US-made M-16s, M-4s, M249 machine guns are falling into the hands of militants. Upgrade to watch the full report.
South Waziristan, Pakistan —
In the sienna-colored curves of Pakistan’s Hindu Kush mountains, one of the most rugged and lawless regions in the world, a cavernous, grooved crater gouged out from a hillside shines in the winter sun, just ten miles from the border with Afghanistan.
Hundreds of millions of dollars’ worth of copper, 22,000 tons, was last year dug out of this crater –– the Muhammad Khel Copper Mine –– and hauled off to China; a nation with a seemingly insatiable appetite for metals and minerals.
In a neighboring province lies another copper mine that Pakistan says can yield almost ten times as much, equivalent to a fifth of the copper America uses every year. The prospect is so appealing to a Washington administration also hungry for resources that it has put up more than a billion dollars to get things moving.

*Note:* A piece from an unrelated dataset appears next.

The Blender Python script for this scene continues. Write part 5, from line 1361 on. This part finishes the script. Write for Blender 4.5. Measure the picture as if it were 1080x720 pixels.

Pakistan says there is much more wealth beneath its soil –– an estimated $8 trillion in copper, lithium, cobalt, gold, antimony and other critical minerals. And that claim has oiled an unlikely friendship with US President Donald Trump, who has put mineral acquisition at the heart of US foreign policy.
But the treasure Pakistan claims to be sitting on is located in border areas wracked by decades-long jihadist insurgencies, that have grown more widespread and deadly since the chaotic US withdrawal from Afghanistan in 2021 left behind a cornucopia of hastily abandoned weaponry.
On an exclusive trip to some of Pakistan’s most dangerous areas, a CNN team was shown hundreds of US-made rifles, machine guns and sniper rifles –– all leftovers from Washington’s war next door, and all seized from a new breed of jihadists and insurgents.
Around 50 miles from the Muhammad Khel Copper Mine near the western town of Wana, outside a military cadet college building recently hit by a Pakistani Taliban suicide attack, a colonel laid out a blood-soaked bandana and three M-16 rifles recovered from the militants.